Personal Injury

What questions will the defendant get asked at a slip and fall deposition?

By Prathyusha Chowdri, J.D., University of Maryland School of Law

In order to hold a defendant liable for a slip and fall accident, the plaintiff has to prove that the defendant negligently allowed or caused the dangerous condition on the property. What you say and how you come across at your deposition could directly impact your potential liability -- and the extent of that liability.

So let’s take a look at the deposition stage of a slip and fall case and the kinds of questions that you, as the defendant homeowner or property owner, can expect to be asked.

What is a Deposition?

A deposition is a question-answer session where an attorney questions a witness under oath to learn about the case. The purpose of a deposition is to extract information from the witness, but also, to determine how the witness will testify at trial. For instance, does the witness appear truthful, likable, and/or knowledgeable?

Depositions are relatively informal -- at least compared to a trial. A deposition will typically take place in a lawyer’s office or a conference room. A court reporter is present and will record and later transcribe the entire proceeding. Remember, unless the deposition is being videotaped, no one will subsequently be able to decipher your tone of voice, awkward pauses before answers, or facial expression. All they can do is read the transcript. This means that the words you use are very important.

The examining attorney will begin by asking preliminary questions, such as your name, address, date of birth, employment background, and whether you have ever given testimony before. It is not uncommon to ask whether you have a criminal history and have been sued before.

Questions About Liability

If you are a defendant, the purpose of the deposition is to determine whether you are liable for the accident.
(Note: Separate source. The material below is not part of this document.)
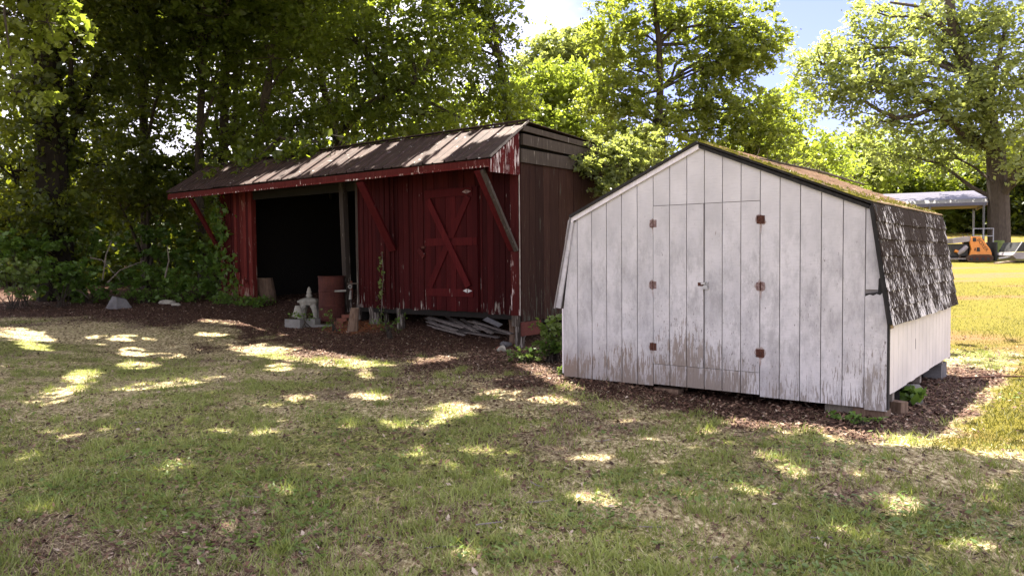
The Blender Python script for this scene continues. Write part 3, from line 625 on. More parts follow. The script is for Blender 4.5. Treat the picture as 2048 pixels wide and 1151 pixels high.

In a slip and fall case, a defendant (usually a property owner or the owner’s agent) is liable if the defendant failed to recognize, remove or repair the potential hazard, or if the defendant caused the danger. In other words, you will be questioned about the maintenance and upkeep of the property.

Here are some questions a defendant can expect to hear on the issue of liability:

  • Has the unsafe condition ever been brought to your attention?
  • Have you ever made any attempts to fix the problem?
  • Exactly what did you do to try to fix the problem?
  • Has anyone ever been injured in that area prior to the incident that led to this lawsuit?

If you are the property owner of a large property or a manager of several employees, you may be asked:

  • Do you review the maintenance orders for the property?
  • Who did your company hire to fix the hazard? Has your company ever hired them before? Did you instruct any employee to research that company before you hired it?
  • If you didn’t personally order the repair, then who did? How often and in what way do you communicate with that employee?
  • How often do you, personally, survey or walk by the area?
  • When was the last time you physically went to the area where the accident occurred prior to the incident?
  • How do your employees notify you of potential dangers?
  • What is your practice if you learn about a potentially dangerous condition? Do you personally go to the area to observe it?

Preparation is Key

If you are the defendant in a slip and fall case, you most likely have an attorney representing you. If there is a homeowners' or commercial liability insurance policy that covers the accident, then the insurance company is most likely providing an attorney to you. Pay close attention to what the attorney tells you regarding your deposition, cooperate with any preparation the attorney deems necessary, and bring any concerns to his or her attention.